Straight comic (and gay icon) Hal Sparks gets the last laugh

STEVEN LINDSEY  | Contributing Writer  stevencraiglindsey@me.com

Hal Sparks
COMIC AS FOLK | Hal Sparks headlines this weekend at Arlington Improv; gay baiters not welcome.

NO COLLAR COMEDY
The Improv Arlington
309 Curtis May Way, Arlington.
Friday–Saturday at 8 p.m. and 10:30 p.m.
Sunday at 7:30 p.m. 817-635-5555. Improv.com
Hal Sparks does a mean impression of a female British robot.
During our phone interview, he was greeted by an automated voice alerting him that he was being recorded. So for the first few minutes, he conducted the interview in the same mechanical tone.
“Is this a good time?” I asked.
“It’s absolutely a good time. And even if it wasn’t, I couldn’t tell you that because I’m being recorded and I’d seem like a dick,” he said before breaking back into his computer-generated Julie Andrews voice: “You are being an asshole to the fellow who’s trying to record you.”
Sparks is one spontaneously funny guy, which he brings to his No Collar Comedy Tour, featuring Texas comedians Richard Hunter and Chris Bonno, this weekend. The “no collar” concept, he says, comes from a comic book fan/rocker point of view that makes wearing collared shirts an enigma.
Despite his explicit role on Queer as Folk, the motorcycle-riding Sparks is definitely not gay. Still, many of his fans can’t separate him from his Michael Novotny character.
“Those people are insane,” he says. “You’ll never sway them from thinking that way, whether it’s a straight character or a gay character. These are the people who see a mime in the park and really think he’s trapped in a box.”
Sparks is anything but trapped, thanks to a wildly diverse Hollywood career.

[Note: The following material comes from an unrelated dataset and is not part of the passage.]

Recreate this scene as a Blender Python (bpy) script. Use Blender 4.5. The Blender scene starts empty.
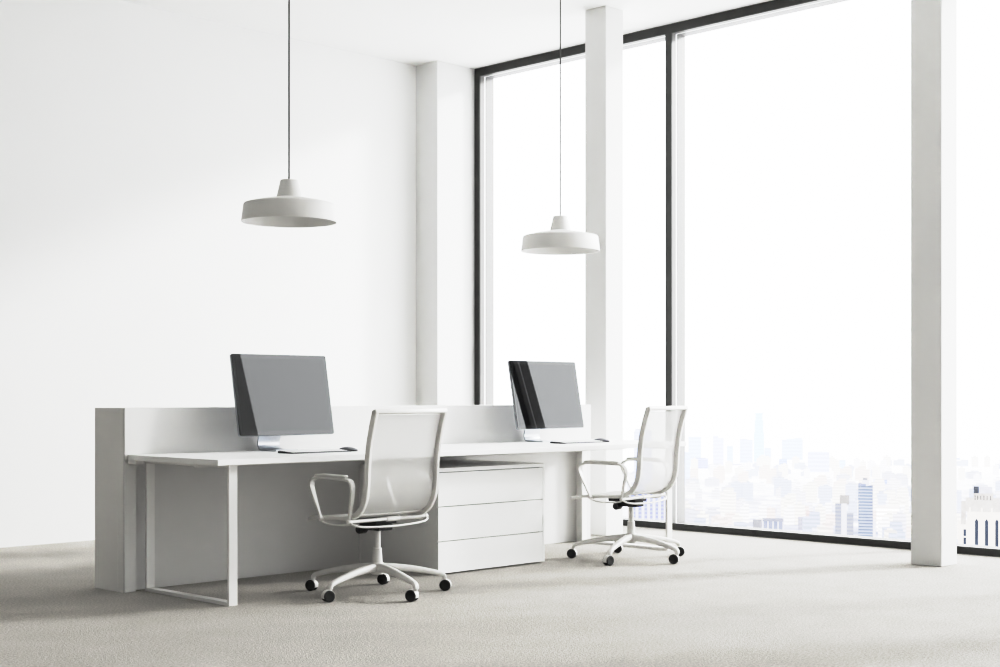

Or careers: He’s been on TV in dramas, hosting game shows and comedic on programs like VH1’s I Love the ’80s, and appeared in movies like Spider-Man 2. He even sings and plays guitar in the indie rock band Zero 1 and hosted the Femmy Awards for Intimate Apparel Makers a couple months ago. This guy’s diverse.
But standup is front and center, at least until his band’s next album drops in the fall. Sparks is in the Richard Pryor/Eddie Izzard vein, preferring to poke fun at universal truths rather than the day’s gossip headlines.
“Topical humor? It’s comedy and it’s worthwhile, but it’s fast food; that’s toilet paper. My comedy style: Is it more brilliant than funny or more funny than brilliant? I’ll leave that up to you to decide,” he says. “It’s more socio than political. A comedian has a responsibility to be a bullshit meter. For me, I think the goal should be not that we give a crap what Paris Hilton did today, but why we give a crap what Paris Hilton’s doing day to day.”
And there’s definitely one media outlet of which he’s not a big fan.
“I have challenged the entire cast of TMZ to a fight and they haven’t taken me up on it. A bare-knuckle fist-fight. The rule is that the entire cast has to come into the ring at the same time,” he says. “Harvey [Levin] can hang out until they’re all done and come in last when I’m supposedly tired. They can wear whatever padding they want and bring whatever stick weapons they want. That’s a standing offer.”
Motorcycle-riding, fight-picking Sparks is good to have on our side because he doesn’t put up with nonsense from people who are anti-gay.
“It’s always funny — in a bad way — when a club doesn’t realize that I have a really open-minded, progressive, definitely left-of-center crowd that comes to see me because of Queer As Folk and I Love the ’80s. They are a smarter crowd. They put up a regular opening comic that drops a couple of F bombs [“fag”] or makes some sort of gay reference and wonders why the audience would bristle or why I would say after the show, ‘Dude, don’t do that fuckin’ joke again or you’re not opening again for me.’ It catches them off guard, but they need to pay attention.”
With several additional projects in the works, from new series to producing efforts, Sparks has definitely ready to hold our attention for years to come.
This article appeared in the Dallas Voice print edition July 30, 2010.